L’autonomie des fermes face aux instabilités conjoncturelles

L’année 2022 est marquée par une hausse significative du prix du lait conventionnel, atteignant 469 €/1000 L (+ 17 % par rapport à 20212). Pour tenter d’en profiter, les fermes RICA cherchent à produire plus, quitte à produire du lait qui coûte cher en intensifiant les achats d’aliments et d’intrants extérieurs, ou encore en augmentant leur cheptel. En 2022, leurs charges augmentent ainsi en moyenne de 56 €/1000 L, soit + 11 %. Cette réactivité aux fluctuations de prix fragilise les systèmes RICA. Le prix du lait a augmenté mais qu’en sera-t-il en cas de crise du lait comme nous avons pu vivre par le passé ? Les fermes en agriculture durable (AD) des Civam ne suivant pas cette stratégie volume, leurs charges restent relativement stables. Des charges qui sont déjà moindres dans ces systèmes économes qui maximisent le pâturage et qui réduisent leur utilisation d’intrants tels que les aliments ou les engrais et produits phytosanitaires sur les cultures.

Au bilan, c’est 120 000€ de charges totales en moins dans les fermes AD grâce à leurs pratiques économes et autonomes. Ainsi malgré une production de lait plus faible, les fermes Civam obtiennent un revenu disponible similaire aux fermes du RICA. En moyenne sur 10 ans, ces fermes génèrent même un revenu disponible supérieur de près 6 600 € par rapport aux fermes RICA3.

Des pratiques économes bonnes pour l’environnement, la ferme et les éleveur·euses

Les fermes en système herbager pâturant réduisent leur dépendance aux surfaces extérieures pour l’alimentation de leurs animaux. Elles sont autonomes en moyenne à 96 % contre 68 % pour les systèmes ayant plus de maïs dans leur surface fourragère. Les prairies constituent une ration complète, stockent plus de carbone et limitent le lessivage des nutriments. Les fermes herbagères pâturantes réduisent ainsi leur bilan azoté et carbone et minimisent leurs impacts environnementaux délocalisés. Il en ressort une nette réduction de pression sur les écosystèmes et toutes sortes de pollutions et émissions induites.

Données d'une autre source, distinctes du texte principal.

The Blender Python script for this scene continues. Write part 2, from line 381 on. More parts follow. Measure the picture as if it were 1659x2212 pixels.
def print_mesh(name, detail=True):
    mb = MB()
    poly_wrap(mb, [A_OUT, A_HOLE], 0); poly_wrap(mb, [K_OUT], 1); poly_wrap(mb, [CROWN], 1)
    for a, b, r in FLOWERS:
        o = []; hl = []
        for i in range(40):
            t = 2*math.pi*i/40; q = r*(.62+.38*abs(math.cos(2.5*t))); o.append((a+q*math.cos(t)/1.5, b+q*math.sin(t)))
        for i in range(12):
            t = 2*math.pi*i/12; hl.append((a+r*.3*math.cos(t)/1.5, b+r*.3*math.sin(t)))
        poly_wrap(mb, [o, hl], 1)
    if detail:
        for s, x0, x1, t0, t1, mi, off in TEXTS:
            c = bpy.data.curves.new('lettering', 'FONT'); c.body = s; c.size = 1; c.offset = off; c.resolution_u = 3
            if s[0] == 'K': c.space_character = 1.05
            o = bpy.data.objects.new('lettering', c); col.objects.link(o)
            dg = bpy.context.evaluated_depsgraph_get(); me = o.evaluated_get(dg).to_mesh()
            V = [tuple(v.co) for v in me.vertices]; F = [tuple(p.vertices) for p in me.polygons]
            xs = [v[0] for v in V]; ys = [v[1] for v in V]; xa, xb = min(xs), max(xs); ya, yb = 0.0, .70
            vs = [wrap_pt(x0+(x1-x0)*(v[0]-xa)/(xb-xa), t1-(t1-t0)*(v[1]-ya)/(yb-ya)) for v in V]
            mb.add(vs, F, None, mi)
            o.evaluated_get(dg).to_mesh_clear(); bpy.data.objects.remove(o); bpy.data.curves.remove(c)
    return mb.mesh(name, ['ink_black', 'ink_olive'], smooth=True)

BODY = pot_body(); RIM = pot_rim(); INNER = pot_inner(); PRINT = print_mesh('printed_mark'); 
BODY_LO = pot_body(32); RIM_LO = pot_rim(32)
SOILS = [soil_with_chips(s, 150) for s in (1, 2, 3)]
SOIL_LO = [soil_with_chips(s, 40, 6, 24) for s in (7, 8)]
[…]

En outre, les systèmes pâturants renforcent la dynamique des territoires ruraux avec une rémunération du travail par hectare supérieure de 190 € par rapport aux fermes RICA, ainsi qu’un nombre de travailleurs·ses au kilomètre carré supérieur de 10 %. Pour une commune de 50 km² comme Rennes, cela représente 10 travailleur·ses de plus sur les fermes de ce territoire.

Les systèmes herbagers, tels que ceux observés dans les fermes AD, offrent une alternative viable et vivable aux pratiques conventionnelles. Leur capacité à combiner les trois piliers de la durabilité (une agriculture économiquement viable, socialement équitable et écologiquement responsable) les positionne comme des modèles pour l’avenir de l’élevage laitier.

 

La promotion de ces systèmes, soutenue par des initiatives locales, est essentielle pour construire une agriculture économe et autonome et donc plus apte à faire face aux incertitudes, perturbations et fluctuations notamment prix, tout en minimisant les impacts environnementaux, et d’assurer la transmissibilité de fermes pérennes. Plus généralement, c’est la souveraineté alimentaire qui est sécurisée en faisant perdurer la filière mais aussi la santé de tous·tes, dont celle des éleveur·euses, qui est préservée.

« Parce que faire pâturer ici et maintenant, c’est penser autonomie et moindres dépendances en surfaces exogènes, en engrais de synthèse fortement énergivores, en biocides en tous genres s’accumulant sournoisement jusque dans nos atomes, en sur-matérialisation de nos fermes et donc au final de moindres dépendances à l’endettement financier et humain.
Faire pâturer, c’est clairement acter en faveur d’une baisse de pression sur les écosystèmes, c’est agir sur les réservoirs de biodiversité entomologiques, floristiques et faunistiques, être moins inféodé aux matières et à leurs fluctuations sur les cours mondiaux déconnectés du réel »
Mickaël Lepage, éleveur en Mayenne (53) et membre du Réseau Civam.